Other details to emerge about Sarjeant included that he had previously applied to join the Royal Marines, but left after three months’ training because he could not accept the discipline. He also tried to join the army, but left after two days of an induction course, and failed in applications to join both the police and the fire service. Friends reported that he joined the Anti-Royalist Movement in October 1980 and it emerged that prior to the Trooping the Colour Incident he had sent letters to two magazines, one of which included a photo of himself with his father’s gun.

He also sent a letter to Buckingham Palace in which he wrote: “Your Majesty. Don’t go to the Trooping the Colour ceremony because there is an assassin set up to kill you, waiting just outside the palace”. However, the letter was delayed in the post and did not arrive until three days after the incident.

When questioned by police about his motives, Sarjeant said he had been inspired by the assassination of John Lennon in December 1980, and the instant international notoriety it brought to the assassin, Mark Chapman. When another would-be assassin shot and injured US President Ronald Reagan in March, 1981, Sarjeant told a friend: “I would like to be the first one to take a pot shot at the Queen.” A police search of his home also found that he had written: “I am going to stun and mystify the world.
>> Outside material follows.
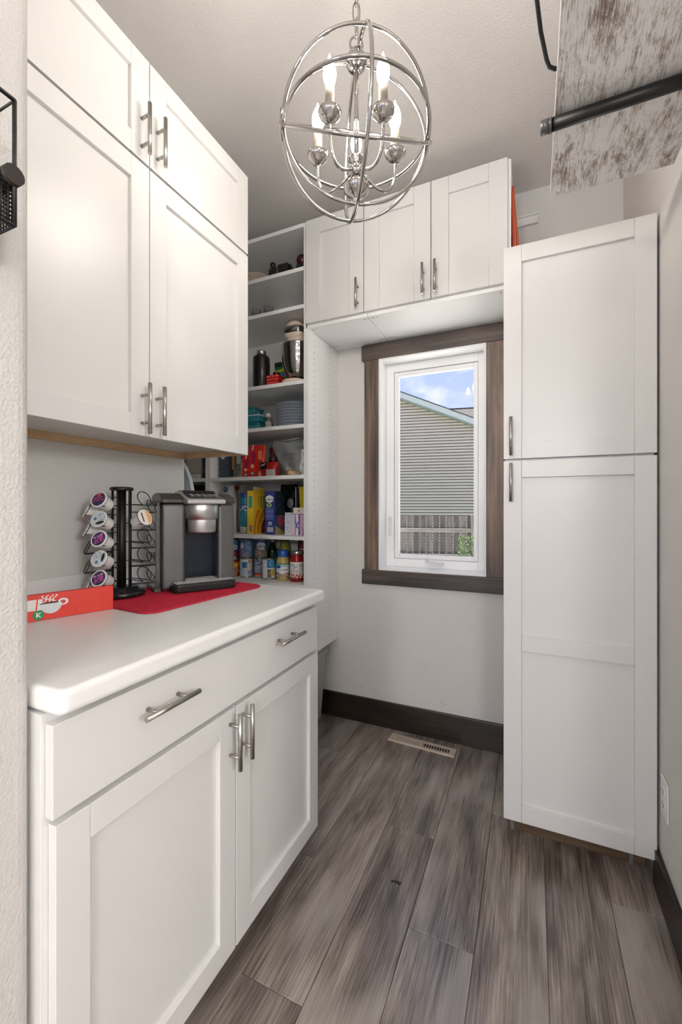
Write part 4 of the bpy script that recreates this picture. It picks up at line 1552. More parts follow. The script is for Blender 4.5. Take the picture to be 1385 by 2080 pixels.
def can_blue_facts(u, v):
    if 0.47 < u < 0.63:
        if 0.05 < v < 0.95:
            return lines(u, v, 22, (50, 84, 140), (150, 186, 222))
    if ell(u, v, 0.40, 0.28, 0.06, 0.24):
        return (130, 60, 70) if h01(int(u * 70), int(v * 24)) > 0.5 else (205, 190, 196)
    if ell(u, v, 0.38, 0.66, 0.06, 0.2):
        return (232, 236, 242)
    if v < 0.33 and 0.42 < u < 0.47:
        return (196, 170, 168)
    return (88, 128, 190)


def can_blue_beans(u, v):
    if ell(u, v, 0.5, 0.66, 0.13, 0.24):
        return (60, 66, 80) if (abs(v - 0.62) < 0.05 and int(u * 90) % 2) else (236, 238, 240)
    if v < 0.45:
        g = h01(int(u * 70), int(v * 22))
        return (206, 194, 176) if g > 0.5 else (150, 132, 118) if g > 0.2 else (92, 78, 84)
    return p_logo(u, v, 0.44, 0.90) or (74, 98, 168)


def can_chili(u, v):
    if ell(u, v, 0.5, 0.26, 0.15, 0.22):
        g = h01(int(u * 70), int(v * 24))
        return (238, 208, 170) if g > 0.6 else (190, 92, 50) if g > 0.3 else (140, 60, 36)
    if abs(v - 0.70 - 0.05 * math.sin(u * 20)) < 0.11:
        return (242, 196, 44)
    if abs(v - 0.50) < 0.04:
        return (232, 160, 60)
    if v > 0.86:
        return (122, 36, 26)
    return (206, 74, 40)


def can_whiteblue(u, v):
    if 0.40 < u < 0.52 and 0.50 < v < 0.84:
        return lines(u, v, 20, (40, 90, 160), (66, 130, 200))
    if 0.54 < u < 0.64 and 0.76 < v < 0.94:
        return (110, 100, 90) if int(u * 160) % 2 else (222, 214, 200)
    if v < 0.42 and u < 0.54:
        return lines(u, v, 16, (150, 180, 212), (214, 226, 238), 3)
    if v < 0.36:
        return (130, 160, 200) if abs(v - 0.2 - (u - 0.55) * 1.2) < 0.07 else (196, 212, 230)
    return (226, 232, 238) if u < 0.53 else (232, 224, 212)


def can_text(u, v):
    if v < 0.20:
        return (214, 76, 62) if v > 0.05 else (230, 180, 170)
    if v < 0.36:
        return (140, 176, 206)
    return (80, 96, 140) if h01(int(u * 66), int(v * 16)) > 0.55 else (216, 224, 236)


def can_lemon(u, v):
    if u > 0.455 and v > 0.56:
        return (120, 200, 170) if (ell(u, v, 0.575, 0.79, 0.055, 0.17) and not ell(u, v, 0.575, 0.79, 0.035, 0.11)) else (40, 112, 180)
    if ell(u, v, 0.60, 0.30, 0.05, 0.22):
        return (204, 176, 76) if ell(u, v, 0.60, 0.30, 0.042, 0.18) else (238, 232, 200)
    if 0.46 < u < 0.56 and v < 0.50:
        g = h01(int(u * 90), int(v * 26))
        return (96, 92, 60) if g > 0.5 else (60, 70, 52) if g > 0.25 else (160, 150, 120)
    return (230, 234, 236)


def jar_mush(u, v):
    if v > 0.92:
        return (70, 150, 70)
    if ell(u, v, 0.30, 0.76, 0.12, 0.12):
        return (28, 90, 170)
    if ell(u, v, 0.52, 0.52, 0.30, 0.24):
        return (60, 80, 130) if (abs(v - 0.54) < 0.05 and int(u * 60) % 2) else (240, 238, 240)
    if v < 0.36:
        g = h01(int(u * 34), int(v * 18))
        return (222, 206, 182) if g > 0.5 else (120, 86, 64)
    return (176, 206, 216)


def jar_red(u, v):
    if v < 0.28:
        g = h01(int(u * 30), int(v * 16))
        return (226, 210, 190) if g > 0.6 else (120, 60, 44) if g > 0.3 else (190, 60, 60)
    return lines(u, v, 18, (150, 140, 138), (232, 228, 224)) if 0.2 < u < 0.8 and v < 0.9 else (236, 232, 226)


ZG = shelf_top(7)
GC = 'tins on the lowest visible shelf'
can('orange and yellow tin at the left end of the bottom tin row', -1.600, 2.005, ZG, 0.0335, 0.106, can_chili, GC)
can('white and blue tin with a barcode, second in the bottom tin row', -1.512, 2.000, ZG, 0.0370, 0.112, can_whiteblue, GC)
can('narrow white tin with blue lettering and a red foot in the bottom row', -1.443, 2.035, ZG, 0.0300, 0.112, can_text, GC)
can('white tin with a blue corner and a lemon picture in the bottom row', -1.356, 2.002, ZG, 0.0385, 0.117, can_lemon, GC)
can('blue and red tin stacked on the orange and yellow tin', -1.603, 2.008, ZG + 0.1065, 0.0330, 0.106, can_blue_red, GC)
can('blue tin with a nutrition panel stacked on the white and blue tin', -1.516, 2.010, ZG + 0.1125, 0.0385, 0.106, can_blue_facts, GC)
can('blue tin with a white oval and beans stacked on the narrow white tin', -1.436, 2.040, ZG + 0.1125, 0.0355, 0.106, can_blue_beans, GC)
jar('jar of pale mushrooms with a bright blue lid on the lowest visible shelf', -1.262, 2.000, ZG, 0.0370, 0.165, 0.034, (40, 96, 186), jar_mush, 'jars on the lowest visible shelf', (196, 172, 110))
jar('jar of red sauce with a silver lid at the right of the tins', -1.170, 1.995, ZG, 0.0370, 0.165, 0.016, (190, 186, 178), jar_red, 'jars on the lowest visible shelf', (150, 22, 34), lid_metal=0.8)
jar('yellow green pickle jar standing behind the blue-lidded mushroom jar', -1.345, 2.150, ZG, 0.0350, 0.205, 0.014, (120, 130, 60), lambda u, v: (150, 150, 70) if h01(int(u * 30), int(v * 20)) > 0.45 else (214, 206, 130), 'jars on the lowest visible shelf', (150, 146, 60))
mr = can('dark red tin with pale script lettering behind the red sauce jar', -1.225, 2.165, ZG + 0.105, 0.033, 0.104, lambda u, v: (110, 34, 48) if v > 0.2 else (210, 180, 170), GC, ends=(150, 140, 135))
can('dark red tin under the one with script lettering, behind the red sauce jar', -1.225, 2.165, ZG, 0.033, 0.104, lambda u, v: (104, 30, 44) if v > 0.25 else (200, 170, 160), GC, ends=(150, 140, 135))
f_ = math.atan2(-2.165, 1.225)
text_part('lettering', mr, "Campbell's", 0.015, col((236, 226, 214)), lambda x, y: Vector((0.0332 * math.cos(f_ + x / 0.033), 0.0332 * math.sin(f_ + x / 0.033), 0.055 + y)))
gbt = thing('sauce_bottle', 'dark green bottle behind the stacked blue tins on the lowest visible shelf', 'bottle', (-1.418, 2.130, ZG))
MB().lathe([(0.0001, 0.0003), (0.026, 0.0003), (0.028, 0.004), (0.028, 0.14), (0.022, 0.165), (0.012, 0.180), (0.011, 0.195)], 24).build('glass_body', col((12, 44, 26), 0.1), gbt)
MB().lathe([(0.0125, 0.195), (0.0125, 0.218), (0.011, 0.220), (0.0001, 0.220)], 20).build('cap', col((225, 225, 220), 0.4), gbt)
gf = math.atan2(-2.13, 1.418)
paint_grid('paper_label', gbt, lambda u, v: (0.0283 * math.cos(gf - 1.6 + 3.2 * u), 0.0283 * math.sin(gf - 1.6 + 3.2 * u), 0.05 + 0.09 * v), 24, 16, lambda u, v: (120, 190, 110) if abs(v - 0.3 - 0.3 * u) < 0.09 else (24, 92, 52) if v < 0.6 else (16, 56, 36), wrap=True)

# ---- shelf F: boxes and bags
ZF = shelf_top(6)
wb_ = thing('flour_bag', 'white paper bag with a round blue mark behind the coffee maker on the shelf', 'bag', (-1.640, 2.00, ZF))
def pouch(mb, w_, d_, h_, n=10, k=12, pinch=0.55):
    vs_, fs_ = [], []
    for i in range(n + 1):
        t = i / n
        dd = d_ * (1 - (1 - pinch * 0.2) * max(0, (t - 0.62) / 0.38) ** 1.5)
        ww = w_ * (1 - 0.06 * math.sin(t * 7) - 0.05 * t)
        for j in range(2 * k):
            a = 2 * PI * j / (2 * k)
            ca_, sa_ = math.cos(a), math.sin(a)
            x = ww / 2 * math.copysign(abs(ca_) ** 0.55, ca_)
            y = dd / 2 * math.copysign(abs(sa_) ** 0.55, sa_)
            wob = 0.03 * w_ * math.sin(3 * a + 9 * t) * (0.3 + t)
            vs_.append((x + wob * ca_, y + wob * sa_, h_ * t + 0.0003))
    for i in range(n):
        for j in range(2 * k):
            j2 = (j + 1) % (2 * k)
            fs_.append((i * 2 * k + j, i * 2 * k + j2, (i + 1) * 2 * k + j2, (i + 1) * 2 * k + j))
    fs_.append(tuple(range(2 * k - 1, -1, -1)))
    fs_.append(tuple(n * 2 * k + j for j in range(2 * k)))
    mb.add(vs_, fs_, 0, True)
    return mb
pouch(MB(), 0.080, 0.09, 0.285).build('paper', col((238, 236, 234), 0.6), wb_)
MB().cyl((0.016, -0.046, 0.255), (0.016, -0.0475, 0.255), 0.017, n=24).build('blue_mark', col((44, 78, 150)), wb_)
text_part('lettering', wb_, 'Great\nValue', 0.011, col((240, 242, 246)), lambda x, y: Vector((0.016 + x, -0.0479, 0.258 + y)))
text_part('lettering', wb_, 'Mashed\nPotatoes', 0.020, col((60, 60, 66)), lambda x, y: Vector((0.012 + x, -0.0478, 0.200 + y)))
pk = thing('snack_pouch', 'white pouch with a red brown picture at the left end of the shelf', 'pouch', (-1.700 + 0.055, 2.13, ZF))
pouch(MB(), 0.05, 0.06, 0.295).build('film', col((222, 214, 204), 0.4), pk)
MB().cyl((-0.008, -0.031, 0.270), (-0.008, -0.0325, 0.270), 0.016, n=20).build('picture', col((150, 62, 44)), pk)

cn = thing('cardboard_canister', 'blue and teal cardboard canister left of the yellow box', 'canister', (-1.522, 2.010, ZF))
MB().lathe([(0.0001, 0.0003), (0.033, 0.0003), (0.0335, 0.002), (0.0335, 0.232), (0.0325, 0.235), (0.0001, 0.235)], 32).build('tube', col((40, 92, 150), 0.4), cn)
cf = math.atan2(-2.01, 1.522)
def can_paint(u, v):
    if v < 0.20:
        return lines(u, v, 40, (90, 110, 120), (214, 210, 196)) if v < 0.15 else (90, 140, 130)
    if abs(v - 0.60 - 0.03 * math.sin(u * 22)) < 0.012:
        return (206, 222, 230)
    if 0.60 < v < 0.74:
        return (214, 222, 236) if (abs(v - 0.67) < 0.03 and int(u * 46) % 2 and 0.3 < u < 0.6) else (34, 76, 150)
    if v > 0.90:
        return (36, 72, 140)
    if v > 0.74:
        return (40, 130, 150)
    return (32, 120, 148) if h01(int(u * 20), int(v * 16)) > 0.25 else (60, 150, 164)
paint_grid('paper_label', cn, lambda u, v: (0.0338 * math.cos(cf - 2 + 4 * u), 0.0338 * math.sin(cf - 2 + 4 * u), 0.003 + 0.226 * v), 96, 100, can_paint, wrap=True)


def yl_front(u, v):
    if rec(u, v, 0.2, 0.85, 0.60, 0.88):
        return (74, 172, 146)
    if rec(u, v, 0.3, 0.85, 0.05, 0.20):
        return (70, 64, 60) if int(u * 22) % 2 else (226, 220, 205)
    return (242, 204, 66)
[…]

I will become the most famous teenager in the world.”

After pleading guilty at his trial, Sarjeant was sentenced to five years’ imprisonment, the Judge telling him that: “The public sense of outrage must be marked – you must be punished for the wicked thing you did.”

After three years in jail, spent mostly in a psychiatric prison, Sarjeant was released at the age of 20. Ironically for someone seeking such notoriety, he changed his name to begin a new life in anonymity.